## Task
Lines that hold the word "broad" should be located and copied.

## Material for this task
--- start ---

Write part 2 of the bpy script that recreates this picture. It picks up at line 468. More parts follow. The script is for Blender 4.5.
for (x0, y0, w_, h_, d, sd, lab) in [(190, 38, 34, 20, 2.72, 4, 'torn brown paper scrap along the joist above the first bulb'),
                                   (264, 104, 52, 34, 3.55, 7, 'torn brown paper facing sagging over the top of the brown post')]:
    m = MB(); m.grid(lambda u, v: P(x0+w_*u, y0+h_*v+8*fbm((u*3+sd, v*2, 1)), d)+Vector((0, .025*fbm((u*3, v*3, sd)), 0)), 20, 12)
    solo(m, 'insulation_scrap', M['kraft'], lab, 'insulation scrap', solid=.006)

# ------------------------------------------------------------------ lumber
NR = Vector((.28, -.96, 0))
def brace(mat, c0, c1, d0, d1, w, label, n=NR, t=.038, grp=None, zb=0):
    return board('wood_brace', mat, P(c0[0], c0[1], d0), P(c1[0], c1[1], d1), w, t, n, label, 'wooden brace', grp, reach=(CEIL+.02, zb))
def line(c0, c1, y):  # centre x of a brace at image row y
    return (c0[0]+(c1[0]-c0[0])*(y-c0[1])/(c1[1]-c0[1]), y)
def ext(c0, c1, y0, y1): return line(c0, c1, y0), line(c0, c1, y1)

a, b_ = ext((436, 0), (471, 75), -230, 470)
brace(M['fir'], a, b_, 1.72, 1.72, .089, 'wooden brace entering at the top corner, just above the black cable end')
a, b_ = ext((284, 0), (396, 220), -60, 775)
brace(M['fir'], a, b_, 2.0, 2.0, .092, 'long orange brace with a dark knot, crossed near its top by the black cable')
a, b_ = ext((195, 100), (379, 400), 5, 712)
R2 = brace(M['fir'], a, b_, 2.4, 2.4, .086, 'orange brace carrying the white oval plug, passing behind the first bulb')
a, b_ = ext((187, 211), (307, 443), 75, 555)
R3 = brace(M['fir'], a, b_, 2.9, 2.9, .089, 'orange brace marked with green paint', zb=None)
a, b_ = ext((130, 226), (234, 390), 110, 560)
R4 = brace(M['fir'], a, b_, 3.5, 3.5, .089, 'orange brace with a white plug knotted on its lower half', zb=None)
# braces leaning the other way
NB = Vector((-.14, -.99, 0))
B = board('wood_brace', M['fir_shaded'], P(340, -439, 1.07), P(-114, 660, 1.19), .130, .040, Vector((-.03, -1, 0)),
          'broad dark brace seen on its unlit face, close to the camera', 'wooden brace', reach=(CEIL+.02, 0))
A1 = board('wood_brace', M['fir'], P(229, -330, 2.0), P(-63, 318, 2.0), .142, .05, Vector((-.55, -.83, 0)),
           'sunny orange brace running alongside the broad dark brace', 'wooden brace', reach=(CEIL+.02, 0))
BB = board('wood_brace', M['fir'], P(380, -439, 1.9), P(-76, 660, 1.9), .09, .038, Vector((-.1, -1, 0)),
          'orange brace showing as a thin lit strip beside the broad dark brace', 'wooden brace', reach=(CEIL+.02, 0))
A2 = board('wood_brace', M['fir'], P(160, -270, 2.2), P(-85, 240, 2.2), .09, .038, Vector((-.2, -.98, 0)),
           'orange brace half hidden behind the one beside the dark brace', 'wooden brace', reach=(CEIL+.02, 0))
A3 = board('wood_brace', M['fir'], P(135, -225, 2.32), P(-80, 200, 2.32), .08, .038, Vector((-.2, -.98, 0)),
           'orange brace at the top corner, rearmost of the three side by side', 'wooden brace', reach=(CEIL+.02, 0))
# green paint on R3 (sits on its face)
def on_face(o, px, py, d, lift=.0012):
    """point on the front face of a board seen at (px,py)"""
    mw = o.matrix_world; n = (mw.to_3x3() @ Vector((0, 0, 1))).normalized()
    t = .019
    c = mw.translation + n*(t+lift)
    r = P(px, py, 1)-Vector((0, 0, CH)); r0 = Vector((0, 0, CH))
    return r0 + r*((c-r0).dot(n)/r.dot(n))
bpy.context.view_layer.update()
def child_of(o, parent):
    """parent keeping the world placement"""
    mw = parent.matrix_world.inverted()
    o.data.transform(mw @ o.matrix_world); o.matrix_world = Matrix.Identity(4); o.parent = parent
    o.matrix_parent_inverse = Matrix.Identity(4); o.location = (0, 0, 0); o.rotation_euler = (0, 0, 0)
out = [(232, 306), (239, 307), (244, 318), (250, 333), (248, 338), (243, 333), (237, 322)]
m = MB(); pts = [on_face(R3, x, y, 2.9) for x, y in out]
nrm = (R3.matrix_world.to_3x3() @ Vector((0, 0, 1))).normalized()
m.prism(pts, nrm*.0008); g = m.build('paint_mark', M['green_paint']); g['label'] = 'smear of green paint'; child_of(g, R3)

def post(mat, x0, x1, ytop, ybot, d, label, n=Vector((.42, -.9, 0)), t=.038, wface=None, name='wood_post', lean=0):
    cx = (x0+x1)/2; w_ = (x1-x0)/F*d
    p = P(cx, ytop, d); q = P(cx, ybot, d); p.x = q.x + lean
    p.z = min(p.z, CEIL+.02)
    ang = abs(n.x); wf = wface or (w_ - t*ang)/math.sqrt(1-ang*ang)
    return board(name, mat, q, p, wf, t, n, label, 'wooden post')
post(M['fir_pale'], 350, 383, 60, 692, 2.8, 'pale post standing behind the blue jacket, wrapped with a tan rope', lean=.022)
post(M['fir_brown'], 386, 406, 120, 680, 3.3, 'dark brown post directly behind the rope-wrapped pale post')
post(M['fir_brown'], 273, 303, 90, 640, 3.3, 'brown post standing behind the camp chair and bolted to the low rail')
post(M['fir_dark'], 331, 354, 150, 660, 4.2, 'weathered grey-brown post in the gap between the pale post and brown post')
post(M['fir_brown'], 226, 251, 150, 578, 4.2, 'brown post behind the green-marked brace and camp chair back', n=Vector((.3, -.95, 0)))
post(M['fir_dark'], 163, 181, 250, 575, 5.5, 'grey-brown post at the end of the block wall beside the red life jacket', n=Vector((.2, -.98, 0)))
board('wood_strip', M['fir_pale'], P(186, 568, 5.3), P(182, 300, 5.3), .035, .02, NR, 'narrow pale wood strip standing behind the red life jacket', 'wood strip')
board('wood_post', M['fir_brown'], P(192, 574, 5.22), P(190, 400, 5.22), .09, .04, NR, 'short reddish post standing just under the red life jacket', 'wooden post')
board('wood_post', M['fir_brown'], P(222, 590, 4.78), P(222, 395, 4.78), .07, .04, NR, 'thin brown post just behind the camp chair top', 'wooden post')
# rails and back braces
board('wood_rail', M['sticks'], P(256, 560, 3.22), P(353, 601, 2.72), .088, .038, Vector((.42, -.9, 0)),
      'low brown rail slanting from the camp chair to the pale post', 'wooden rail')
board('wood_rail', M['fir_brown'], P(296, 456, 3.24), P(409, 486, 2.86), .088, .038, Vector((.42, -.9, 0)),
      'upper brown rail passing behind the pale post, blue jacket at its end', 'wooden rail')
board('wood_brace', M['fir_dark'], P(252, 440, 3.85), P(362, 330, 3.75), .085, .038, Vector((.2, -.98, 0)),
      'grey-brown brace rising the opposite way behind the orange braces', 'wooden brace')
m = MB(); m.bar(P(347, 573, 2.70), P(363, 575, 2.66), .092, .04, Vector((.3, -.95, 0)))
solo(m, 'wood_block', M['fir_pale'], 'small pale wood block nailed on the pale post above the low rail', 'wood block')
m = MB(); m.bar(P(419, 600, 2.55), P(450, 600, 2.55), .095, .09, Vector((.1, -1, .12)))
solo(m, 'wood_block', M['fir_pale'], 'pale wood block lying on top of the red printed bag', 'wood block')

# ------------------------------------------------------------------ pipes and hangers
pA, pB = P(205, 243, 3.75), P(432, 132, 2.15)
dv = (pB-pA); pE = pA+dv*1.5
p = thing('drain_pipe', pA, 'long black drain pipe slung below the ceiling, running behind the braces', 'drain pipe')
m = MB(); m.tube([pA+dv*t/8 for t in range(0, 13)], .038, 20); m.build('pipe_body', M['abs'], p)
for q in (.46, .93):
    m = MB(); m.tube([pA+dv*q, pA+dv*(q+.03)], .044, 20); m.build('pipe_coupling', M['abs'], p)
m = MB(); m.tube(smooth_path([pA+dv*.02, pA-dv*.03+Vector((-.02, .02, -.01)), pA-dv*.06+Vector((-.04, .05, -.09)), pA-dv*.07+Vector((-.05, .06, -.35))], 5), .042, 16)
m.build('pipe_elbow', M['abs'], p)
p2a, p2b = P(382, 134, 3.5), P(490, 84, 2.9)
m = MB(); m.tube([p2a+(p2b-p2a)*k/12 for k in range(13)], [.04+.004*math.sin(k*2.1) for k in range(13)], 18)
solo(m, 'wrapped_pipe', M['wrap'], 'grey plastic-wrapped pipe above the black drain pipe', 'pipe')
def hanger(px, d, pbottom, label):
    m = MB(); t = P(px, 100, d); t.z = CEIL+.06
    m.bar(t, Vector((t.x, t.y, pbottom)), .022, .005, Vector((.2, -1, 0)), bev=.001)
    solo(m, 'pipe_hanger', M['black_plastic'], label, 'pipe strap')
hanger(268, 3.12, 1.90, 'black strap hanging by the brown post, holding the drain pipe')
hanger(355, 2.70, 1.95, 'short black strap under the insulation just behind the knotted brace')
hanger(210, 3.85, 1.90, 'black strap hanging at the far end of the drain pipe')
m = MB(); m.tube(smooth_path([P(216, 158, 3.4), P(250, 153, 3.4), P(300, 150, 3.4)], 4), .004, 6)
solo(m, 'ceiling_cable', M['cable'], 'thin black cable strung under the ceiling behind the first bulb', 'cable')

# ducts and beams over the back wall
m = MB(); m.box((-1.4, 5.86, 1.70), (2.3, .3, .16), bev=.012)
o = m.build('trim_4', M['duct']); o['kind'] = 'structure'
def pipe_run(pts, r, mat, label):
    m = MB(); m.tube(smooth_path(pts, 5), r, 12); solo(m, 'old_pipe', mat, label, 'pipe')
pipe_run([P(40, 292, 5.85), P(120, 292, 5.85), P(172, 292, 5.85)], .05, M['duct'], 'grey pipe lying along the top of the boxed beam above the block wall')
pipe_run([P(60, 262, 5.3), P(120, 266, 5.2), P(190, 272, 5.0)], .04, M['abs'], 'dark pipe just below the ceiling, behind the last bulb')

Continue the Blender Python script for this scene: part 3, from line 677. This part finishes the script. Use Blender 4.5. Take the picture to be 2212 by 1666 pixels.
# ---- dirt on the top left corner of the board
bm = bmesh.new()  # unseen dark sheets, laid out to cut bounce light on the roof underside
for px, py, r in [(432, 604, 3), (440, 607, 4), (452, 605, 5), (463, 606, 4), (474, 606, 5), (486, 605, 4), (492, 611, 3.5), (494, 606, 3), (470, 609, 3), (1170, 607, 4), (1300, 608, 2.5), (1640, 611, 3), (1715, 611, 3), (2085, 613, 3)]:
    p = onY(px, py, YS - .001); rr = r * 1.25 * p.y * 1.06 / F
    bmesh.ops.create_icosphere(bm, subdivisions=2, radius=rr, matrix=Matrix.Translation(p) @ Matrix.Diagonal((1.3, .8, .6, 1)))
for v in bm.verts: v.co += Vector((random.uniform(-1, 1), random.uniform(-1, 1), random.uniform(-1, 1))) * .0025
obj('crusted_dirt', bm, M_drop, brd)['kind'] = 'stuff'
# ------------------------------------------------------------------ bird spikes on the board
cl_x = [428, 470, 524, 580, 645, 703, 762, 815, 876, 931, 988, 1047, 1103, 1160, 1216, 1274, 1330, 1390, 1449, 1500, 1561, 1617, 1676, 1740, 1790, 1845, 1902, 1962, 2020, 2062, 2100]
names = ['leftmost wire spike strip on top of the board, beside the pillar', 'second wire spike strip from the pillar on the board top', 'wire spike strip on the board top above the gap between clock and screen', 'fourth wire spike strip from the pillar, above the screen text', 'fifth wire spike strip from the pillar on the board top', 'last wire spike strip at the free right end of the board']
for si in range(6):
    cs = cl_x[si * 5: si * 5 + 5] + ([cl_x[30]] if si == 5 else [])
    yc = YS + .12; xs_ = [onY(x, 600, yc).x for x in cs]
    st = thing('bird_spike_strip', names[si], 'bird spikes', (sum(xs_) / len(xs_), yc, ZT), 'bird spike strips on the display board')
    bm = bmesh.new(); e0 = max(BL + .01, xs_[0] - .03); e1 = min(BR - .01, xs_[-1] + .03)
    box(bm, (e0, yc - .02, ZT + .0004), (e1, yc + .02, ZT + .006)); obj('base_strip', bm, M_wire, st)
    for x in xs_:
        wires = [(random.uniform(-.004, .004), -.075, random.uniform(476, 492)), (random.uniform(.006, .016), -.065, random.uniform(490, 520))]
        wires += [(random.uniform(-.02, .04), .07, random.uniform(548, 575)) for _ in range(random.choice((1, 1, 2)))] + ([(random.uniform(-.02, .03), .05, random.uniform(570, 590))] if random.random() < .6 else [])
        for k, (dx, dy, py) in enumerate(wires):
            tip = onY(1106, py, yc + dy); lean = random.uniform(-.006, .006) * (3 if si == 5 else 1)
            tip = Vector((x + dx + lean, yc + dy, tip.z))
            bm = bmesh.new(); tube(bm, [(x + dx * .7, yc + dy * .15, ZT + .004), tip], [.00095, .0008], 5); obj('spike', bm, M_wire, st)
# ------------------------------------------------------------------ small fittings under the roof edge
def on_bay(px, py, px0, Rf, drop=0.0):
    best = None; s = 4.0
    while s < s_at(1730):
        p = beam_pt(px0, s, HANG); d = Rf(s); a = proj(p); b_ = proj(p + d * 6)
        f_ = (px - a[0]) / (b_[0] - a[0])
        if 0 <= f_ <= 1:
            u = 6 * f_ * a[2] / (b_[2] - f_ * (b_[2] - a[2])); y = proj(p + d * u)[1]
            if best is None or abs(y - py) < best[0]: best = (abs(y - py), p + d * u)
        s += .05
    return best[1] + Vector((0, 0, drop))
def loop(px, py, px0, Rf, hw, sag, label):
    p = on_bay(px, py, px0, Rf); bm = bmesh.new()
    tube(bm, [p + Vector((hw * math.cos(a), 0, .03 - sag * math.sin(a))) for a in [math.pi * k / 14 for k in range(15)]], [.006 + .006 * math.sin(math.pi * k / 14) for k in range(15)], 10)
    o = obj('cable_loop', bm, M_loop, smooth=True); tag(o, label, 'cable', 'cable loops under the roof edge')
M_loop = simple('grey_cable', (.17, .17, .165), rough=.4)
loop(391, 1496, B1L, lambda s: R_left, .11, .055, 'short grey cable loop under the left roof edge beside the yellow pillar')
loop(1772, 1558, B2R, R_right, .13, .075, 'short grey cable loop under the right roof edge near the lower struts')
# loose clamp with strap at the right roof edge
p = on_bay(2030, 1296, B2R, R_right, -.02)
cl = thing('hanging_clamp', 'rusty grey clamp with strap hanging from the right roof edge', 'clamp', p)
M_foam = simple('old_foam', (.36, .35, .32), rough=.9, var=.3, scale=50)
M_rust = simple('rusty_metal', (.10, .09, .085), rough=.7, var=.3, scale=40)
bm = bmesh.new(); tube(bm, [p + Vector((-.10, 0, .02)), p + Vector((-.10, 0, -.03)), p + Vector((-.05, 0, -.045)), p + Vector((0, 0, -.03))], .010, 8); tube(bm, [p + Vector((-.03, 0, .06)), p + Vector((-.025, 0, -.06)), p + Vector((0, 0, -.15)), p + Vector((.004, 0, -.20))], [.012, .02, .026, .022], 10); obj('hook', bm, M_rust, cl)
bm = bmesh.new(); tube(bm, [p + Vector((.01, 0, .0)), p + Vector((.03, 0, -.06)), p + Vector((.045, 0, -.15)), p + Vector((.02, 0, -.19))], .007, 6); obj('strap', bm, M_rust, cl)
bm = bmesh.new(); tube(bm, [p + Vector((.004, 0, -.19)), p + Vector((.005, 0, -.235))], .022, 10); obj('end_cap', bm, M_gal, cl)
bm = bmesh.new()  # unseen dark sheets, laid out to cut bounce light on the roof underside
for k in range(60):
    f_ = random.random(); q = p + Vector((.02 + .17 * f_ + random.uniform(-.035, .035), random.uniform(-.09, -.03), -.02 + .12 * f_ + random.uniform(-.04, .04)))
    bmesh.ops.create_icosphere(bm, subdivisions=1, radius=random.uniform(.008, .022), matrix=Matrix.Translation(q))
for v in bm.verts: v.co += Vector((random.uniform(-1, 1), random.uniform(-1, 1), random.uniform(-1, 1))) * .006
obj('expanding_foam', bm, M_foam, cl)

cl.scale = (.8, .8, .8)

--- end ---

## Completed task
          'broad dark brace seen on its unlit face, close to the camera', 'wooden brace', reach=(CEIL+.02, 0))
           'sunny orange brace running alongside the broad dark brace', 'wooden brace', reach=(CEIL+.02, 0))
          'orange brace showing as a thin lit strip beside the broad dark brace', 'wooden brace', reach=(CEIL+.02, 0))